Your first step could be to confirm whether this is indeed the case:
Confirmation step
You could approach A, B, C, D at first individually,
- introduce the case,
- reveal that the other supervisors are also stakeholders in the solution,
- and ask whether they deem a meeting together — in light of the above — to be justified.
(However, before you do this, you should probably confirm with your supervisor whether this is a step they approve of (just in case their intent was actually to collect information discretely, while not throwing too big waves in the organization — unlikely, but you loose a lot less by confirming than not confirming and making a mistake).)
If your superior approved this step, after polling the participants' preferences, go the path the majority votes on: meeting vs no-meeting.
Case of a draw
If there is a draw in the votes:
You yourself should not force a meeting in this case. Instead, you could go back to the meeting-proponents, and inform them that due to equal amount of declines, there won't be a meeting. Now the proponents could either put up with that (given it's not so terribly important for them), or, if it's important, then they could make a move to convince the decliners.
Resolution
If meeting:
If the final vote is for a meeting, organize a timeslot for it, and let the participants work out the feedback that your supervisor needs. (You could even offer your supervisor an invite to take part in the meeting, to observe the evolution of the final feedback first-hand.)
The timeslot challenge and a workaround
You wrote it could be hard to find a fitting timeslot. When you try to find a compromise in this regard, favor the needs of the meeting-proponents.
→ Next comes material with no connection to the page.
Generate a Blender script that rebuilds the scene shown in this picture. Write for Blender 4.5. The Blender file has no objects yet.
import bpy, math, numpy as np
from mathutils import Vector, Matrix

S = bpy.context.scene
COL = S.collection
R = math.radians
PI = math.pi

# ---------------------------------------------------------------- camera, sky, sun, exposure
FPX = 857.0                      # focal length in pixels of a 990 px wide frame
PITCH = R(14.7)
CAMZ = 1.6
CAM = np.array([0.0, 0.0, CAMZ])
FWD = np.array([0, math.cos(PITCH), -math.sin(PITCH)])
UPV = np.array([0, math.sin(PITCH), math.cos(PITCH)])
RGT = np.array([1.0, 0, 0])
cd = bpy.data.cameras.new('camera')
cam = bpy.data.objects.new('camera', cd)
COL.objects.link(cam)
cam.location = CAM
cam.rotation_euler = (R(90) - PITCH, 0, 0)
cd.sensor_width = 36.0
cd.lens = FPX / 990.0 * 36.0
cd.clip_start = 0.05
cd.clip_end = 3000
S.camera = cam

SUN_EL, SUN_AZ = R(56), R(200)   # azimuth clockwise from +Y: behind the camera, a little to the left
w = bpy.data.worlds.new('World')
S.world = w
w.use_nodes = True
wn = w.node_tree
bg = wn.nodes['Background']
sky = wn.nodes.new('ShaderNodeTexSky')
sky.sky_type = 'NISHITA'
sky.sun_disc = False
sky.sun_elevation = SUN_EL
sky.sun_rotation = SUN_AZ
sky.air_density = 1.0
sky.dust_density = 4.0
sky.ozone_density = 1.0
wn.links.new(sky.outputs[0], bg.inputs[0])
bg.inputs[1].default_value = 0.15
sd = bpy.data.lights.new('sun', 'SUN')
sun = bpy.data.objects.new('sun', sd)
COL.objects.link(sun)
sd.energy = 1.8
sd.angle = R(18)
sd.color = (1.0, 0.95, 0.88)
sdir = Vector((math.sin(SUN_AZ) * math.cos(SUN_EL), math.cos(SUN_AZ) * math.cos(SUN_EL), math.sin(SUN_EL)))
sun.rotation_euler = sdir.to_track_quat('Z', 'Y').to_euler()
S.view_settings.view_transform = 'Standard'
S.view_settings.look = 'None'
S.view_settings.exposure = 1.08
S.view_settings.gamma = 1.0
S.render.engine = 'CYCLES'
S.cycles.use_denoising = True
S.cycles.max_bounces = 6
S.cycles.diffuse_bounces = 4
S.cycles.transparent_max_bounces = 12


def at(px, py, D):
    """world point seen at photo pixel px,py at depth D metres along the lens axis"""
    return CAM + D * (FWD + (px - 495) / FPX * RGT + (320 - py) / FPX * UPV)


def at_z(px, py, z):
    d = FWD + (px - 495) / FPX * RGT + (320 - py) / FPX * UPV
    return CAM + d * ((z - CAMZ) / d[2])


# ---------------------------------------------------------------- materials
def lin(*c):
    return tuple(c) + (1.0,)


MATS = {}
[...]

If a meeting-decliner will end up not attending in person, it's way less of an issue (a non-issue, even, perhaps) than if a meeting-proponent gets left out.
In any case: if someone ends up not participating, offer them a chance to write up their needs that you will deliver in the meeting, thus representing their needs in their absence.
If no meeting:
If the majority of people expressed no interest in a meeting, you are free to collect input from everybody individually, and later present the results to your supervisor.